--- start ---

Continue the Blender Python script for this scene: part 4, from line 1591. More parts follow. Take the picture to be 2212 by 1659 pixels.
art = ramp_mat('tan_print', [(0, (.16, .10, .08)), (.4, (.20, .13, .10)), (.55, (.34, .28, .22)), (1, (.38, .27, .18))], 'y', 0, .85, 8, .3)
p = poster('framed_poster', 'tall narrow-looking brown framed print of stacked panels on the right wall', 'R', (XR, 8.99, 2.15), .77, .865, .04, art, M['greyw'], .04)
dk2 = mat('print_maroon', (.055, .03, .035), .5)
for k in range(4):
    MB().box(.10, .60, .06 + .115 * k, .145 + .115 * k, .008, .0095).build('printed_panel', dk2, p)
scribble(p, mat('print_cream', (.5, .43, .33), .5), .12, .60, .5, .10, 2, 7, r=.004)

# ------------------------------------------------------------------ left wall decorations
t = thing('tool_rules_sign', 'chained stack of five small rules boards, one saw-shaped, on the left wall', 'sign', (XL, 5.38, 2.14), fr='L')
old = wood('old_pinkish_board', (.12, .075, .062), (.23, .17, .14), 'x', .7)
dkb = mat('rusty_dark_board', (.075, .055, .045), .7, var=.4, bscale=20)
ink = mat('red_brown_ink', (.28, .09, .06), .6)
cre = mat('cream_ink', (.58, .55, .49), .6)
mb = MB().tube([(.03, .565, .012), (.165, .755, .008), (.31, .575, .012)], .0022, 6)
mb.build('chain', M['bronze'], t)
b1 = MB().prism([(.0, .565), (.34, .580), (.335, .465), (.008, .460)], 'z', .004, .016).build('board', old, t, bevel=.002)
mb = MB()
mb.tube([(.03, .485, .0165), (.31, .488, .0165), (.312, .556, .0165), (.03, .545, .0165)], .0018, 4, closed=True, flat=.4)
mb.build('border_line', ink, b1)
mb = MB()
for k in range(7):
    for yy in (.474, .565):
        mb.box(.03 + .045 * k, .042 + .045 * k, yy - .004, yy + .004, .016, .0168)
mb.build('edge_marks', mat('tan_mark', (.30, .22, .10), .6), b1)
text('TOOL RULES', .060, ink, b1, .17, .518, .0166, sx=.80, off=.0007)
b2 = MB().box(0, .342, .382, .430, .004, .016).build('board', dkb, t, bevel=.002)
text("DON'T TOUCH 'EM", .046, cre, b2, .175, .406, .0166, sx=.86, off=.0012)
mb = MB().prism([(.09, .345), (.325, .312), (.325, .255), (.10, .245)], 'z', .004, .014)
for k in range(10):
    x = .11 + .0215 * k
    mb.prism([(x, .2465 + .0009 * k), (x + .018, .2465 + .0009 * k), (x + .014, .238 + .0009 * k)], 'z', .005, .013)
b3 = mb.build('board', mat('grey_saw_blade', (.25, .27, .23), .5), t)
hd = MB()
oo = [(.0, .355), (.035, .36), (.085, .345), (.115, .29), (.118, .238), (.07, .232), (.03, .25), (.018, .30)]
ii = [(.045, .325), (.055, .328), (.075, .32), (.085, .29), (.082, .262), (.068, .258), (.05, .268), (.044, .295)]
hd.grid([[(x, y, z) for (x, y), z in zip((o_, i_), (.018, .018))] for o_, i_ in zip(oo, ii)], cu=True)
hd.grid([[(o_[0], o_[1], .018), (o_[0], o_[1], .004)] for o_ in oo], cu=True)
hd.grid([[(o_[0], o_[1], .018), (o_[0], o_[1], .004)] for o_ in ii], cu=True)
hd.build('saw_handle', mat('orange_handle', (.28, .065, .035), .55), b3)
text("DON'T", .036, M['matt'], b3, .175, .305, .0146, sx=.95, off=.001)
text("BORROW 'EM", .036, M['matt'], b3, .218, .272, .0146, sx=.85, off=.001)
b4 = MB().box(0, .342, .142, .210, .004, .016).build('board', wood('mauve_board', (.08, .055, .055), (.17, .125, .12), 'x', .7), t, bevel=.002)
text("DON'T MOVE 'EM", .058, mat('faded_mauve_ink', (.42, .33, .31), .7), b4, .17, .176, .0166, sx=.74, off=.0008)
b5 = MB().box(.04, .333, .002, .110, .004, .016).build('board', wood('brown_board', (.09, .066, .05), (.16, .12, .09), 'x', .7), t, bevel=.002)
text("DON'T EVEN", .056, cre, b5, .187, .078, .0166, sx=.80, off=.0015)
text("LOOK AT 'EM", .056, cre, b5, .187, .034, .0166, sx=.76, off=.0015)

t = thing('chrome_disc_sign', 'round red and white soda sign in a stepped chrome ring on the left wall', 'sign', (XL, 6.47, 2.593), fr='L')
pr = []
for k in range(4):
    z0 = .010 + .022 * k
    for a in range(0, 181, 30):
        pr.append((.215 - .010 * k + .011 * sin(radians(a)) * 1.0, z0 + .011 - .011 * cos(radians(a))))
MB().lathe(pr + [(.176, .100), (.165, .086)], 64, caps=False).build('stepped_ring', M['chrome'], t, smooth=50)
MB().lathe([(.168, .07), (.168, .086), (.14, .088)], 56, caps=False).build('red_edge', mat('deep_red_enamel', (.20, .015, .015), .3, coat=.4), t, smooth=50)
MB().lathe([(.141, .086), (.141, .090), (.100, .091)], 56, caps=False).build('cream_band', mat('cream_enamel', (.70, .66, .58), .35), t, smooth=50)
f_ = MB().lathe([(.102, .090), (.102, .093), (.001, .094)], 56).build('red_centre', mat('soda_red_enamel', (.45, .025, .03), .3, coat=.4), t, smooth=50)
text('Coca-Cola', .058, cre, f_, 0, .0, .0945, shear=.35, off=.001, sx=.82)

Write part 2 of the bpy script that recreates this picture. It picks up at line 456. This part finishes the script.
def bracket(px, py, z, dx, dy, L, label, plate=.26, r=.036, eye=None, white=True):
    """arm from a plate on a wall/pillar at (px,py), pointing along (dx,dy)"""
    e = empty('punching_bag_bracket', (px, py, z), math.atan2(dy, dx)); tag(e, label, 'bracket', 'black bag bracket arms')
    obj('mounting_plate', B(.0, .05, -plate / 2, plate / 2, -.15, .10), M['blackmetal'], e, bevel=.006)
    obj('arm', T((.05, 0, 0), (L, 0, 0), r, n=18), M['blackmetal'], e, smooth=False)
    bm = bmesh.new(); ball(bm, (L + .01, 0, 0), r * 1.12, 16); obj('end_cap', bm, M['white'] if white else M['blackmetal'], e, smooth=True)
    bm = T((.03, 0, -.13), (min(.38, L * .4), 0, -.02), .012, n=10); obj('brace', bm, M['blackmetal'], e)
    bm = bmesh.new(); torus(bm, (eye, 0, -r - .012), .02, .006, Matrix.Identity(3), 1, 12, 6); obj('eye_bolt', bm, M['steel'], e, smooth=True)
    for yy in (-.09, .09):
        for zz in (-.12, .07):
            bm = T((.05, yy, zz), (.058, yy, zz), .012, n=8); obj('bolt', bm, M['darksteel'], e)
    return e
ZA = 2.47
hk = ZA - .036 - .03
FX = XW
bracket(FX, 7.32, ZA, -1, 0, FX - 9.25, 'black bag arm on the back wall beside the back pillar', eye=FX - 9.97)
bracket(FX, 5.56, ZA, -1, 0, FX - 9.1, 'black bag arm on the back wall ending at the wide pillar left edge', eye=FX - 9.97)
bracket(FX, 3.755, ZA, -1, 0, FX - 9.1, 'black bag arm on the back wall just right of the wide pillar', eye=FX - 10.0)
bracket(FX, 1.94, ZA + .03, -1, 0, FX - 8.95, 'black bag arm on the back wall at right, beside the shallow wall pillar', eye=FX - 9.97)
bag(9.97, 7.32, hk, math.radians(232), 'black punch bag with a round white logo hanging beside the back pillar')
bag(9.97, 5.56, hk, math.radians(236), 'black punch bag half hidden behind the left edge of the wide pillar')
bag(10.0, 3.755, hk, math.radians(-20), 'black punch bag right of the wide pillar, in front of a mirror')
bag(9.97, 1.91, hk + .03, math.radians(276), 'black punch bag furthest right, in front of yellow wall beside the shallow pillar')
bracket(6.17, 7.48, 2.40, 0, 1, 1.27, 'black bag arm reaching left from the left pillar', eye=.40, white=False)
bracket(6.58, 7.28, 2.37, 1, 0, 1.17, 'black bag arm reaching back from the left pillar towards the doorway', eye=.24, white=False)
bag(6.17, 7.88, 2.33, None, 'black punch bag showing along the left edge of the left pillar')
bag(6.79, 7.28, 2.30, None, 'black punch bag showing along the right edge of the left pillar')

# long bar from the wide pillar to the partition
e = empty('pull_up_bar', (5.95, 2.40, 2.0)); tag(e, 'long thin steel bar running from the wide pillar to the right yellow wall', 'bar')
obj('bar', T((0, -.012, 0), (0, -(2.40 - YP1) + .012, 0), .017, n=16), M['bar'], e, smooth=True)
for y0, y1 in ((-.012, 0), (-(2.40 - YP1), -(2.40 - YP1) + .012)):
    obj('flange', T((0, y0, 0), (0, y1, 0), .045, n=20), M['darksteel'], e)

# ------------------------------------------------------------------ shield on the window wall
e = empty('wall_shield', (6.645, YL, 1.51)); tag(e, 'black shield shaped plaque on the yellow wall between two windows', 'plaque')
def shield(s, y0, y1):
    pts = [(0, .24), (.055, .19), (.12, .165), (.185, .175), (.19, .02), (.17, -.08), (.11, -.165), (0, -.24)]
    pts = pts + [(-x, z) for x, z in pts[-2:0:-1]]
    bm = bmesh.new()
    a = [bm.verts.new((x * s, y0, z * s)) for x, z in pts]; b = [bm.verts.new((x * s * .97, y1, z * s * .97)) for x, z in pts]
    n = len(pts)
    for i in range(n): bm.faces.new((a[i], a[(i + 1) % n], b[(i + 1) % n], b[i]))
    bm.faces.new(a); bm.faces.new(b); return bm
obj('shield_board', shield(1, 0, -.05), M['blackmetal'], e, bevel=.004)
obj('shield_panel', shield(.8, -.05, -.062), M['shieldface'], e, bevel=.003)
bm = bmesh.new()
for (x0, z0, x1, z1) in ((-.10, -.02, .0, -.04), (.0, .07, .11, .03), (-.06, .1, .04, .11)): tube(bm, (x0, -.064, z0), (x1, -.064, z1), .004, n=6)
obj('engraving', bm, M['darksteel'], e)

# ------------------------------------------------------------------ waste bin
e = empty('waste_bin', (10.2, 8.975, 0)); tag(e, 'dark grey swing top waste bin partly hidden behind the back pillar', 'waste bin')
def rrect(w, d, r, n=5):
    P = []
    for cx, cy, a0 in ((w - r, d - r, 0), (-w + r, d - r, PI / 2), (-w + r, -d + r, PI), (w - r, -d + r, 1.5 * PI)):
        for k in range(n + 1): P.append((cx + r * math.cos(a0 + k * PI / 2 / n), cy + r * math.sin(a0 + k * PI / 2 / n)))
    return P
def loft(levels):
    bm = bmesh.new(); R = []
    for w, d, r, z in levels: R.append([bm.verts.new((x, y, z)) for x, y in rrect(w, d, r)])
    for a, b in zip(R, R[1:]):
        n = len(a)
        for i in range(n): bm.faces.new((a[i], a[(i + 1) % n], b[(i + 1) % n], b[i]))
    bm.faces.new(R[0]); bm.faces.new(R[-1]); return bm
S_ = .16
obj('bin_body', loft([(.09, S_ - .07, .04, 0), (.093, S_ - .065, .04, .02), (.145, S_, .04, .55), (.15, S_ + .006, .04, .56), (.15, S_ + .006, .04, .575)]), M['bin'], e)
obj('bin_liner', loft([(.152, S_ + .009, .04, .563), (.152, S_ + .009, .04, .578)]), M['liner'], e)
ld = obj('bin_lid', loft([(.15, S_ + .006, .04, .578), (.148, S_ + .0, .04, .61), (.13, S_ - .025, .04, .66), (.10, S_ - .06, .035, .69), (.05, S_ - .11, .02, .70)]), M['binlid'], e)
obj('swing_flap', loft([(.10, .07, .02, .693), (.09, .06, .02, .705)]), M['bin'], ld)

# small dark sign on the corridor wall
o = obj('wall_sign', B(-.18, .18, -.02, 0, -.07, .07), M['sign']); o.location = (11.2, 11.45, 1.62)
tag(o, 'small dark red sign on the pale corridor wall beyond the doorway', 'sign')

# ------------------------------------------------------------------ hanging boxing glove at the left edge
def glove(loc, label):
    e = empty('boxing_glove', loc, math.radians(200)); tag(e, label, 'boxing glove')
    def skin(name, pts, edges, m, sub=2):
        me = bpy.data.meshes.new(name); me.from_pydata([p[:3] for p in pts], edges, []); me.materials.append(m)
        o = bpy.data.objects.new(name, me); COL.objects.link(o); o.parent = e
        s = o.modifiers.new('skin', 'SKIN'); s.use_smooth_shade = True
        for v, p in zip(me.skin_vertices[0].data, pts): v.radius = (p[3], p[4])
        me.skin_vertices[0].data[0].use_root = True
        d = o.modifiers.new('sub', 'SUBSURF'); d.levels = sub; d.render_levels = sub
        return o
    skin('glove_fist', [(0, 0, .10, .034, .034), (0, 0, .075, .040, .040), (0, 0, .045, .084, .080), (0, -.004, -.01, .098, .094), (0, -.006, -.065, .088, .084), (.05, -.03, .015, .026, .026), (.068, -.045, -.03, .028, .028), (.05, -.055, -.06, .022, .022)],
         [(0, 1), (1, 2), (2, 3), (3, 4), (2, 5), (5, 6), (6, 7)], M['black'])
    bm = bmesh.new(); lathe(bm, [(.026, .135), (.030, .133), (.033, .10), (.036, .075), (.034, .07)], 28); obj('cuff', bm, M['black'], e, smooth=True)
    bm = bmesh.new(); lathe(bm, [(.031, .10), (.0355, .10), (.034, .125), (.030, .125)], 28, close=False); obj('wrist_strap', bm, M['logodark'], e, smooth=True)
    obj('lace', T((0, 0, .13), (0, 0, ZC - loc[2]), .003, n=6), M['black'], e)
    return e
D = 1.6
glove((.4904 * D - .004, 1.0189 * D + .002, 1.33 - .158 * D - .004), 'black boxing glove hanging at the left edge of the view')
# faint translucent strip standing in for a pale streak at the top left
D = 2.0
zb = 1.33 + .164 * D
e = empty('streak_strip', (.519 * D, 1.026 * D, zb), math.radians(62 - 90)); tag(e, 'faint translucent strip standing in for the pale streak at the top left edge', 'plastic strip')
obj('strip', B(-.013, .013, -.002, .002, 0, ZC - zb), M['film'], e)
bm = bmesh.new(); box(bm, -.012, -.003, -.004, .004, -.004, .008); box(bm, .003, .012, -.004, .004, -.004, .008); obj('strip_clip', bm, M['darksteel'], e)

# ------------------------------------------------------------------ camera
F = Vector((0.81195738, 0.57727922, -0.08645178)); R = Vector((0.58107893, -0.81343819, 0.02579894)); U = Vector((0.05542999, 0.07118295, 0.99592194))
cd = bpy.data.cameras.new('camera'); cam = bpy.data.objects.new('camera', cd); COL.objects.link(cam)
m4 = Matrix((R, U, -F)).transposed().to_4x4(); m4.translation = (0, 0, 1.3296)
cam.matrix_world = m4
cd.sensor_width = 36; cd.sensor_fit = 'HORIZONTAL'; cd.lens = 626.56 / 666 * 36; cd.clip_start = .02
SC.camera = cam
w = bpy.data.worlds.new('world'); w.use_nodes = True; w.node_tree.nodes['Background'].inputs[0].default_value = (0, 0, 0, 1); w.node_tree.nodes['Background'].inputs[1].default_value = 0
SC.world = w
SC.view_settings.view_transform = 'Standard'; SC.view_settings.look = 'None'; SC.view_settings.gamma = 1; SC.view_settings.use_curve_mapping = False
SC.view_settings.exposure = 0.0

--- end ---

Instructions to follow:
Pick out the lines containing the word "this" and show them.

Finished task:
Continue the Blender Python script for this scene: part 4, from line 1591. More parts follow. Take the picture to be 2212 by 1659 pixels.
Write part 2 of the bpy script that recreates this picture. It picks up at line 456. This part finishes the script.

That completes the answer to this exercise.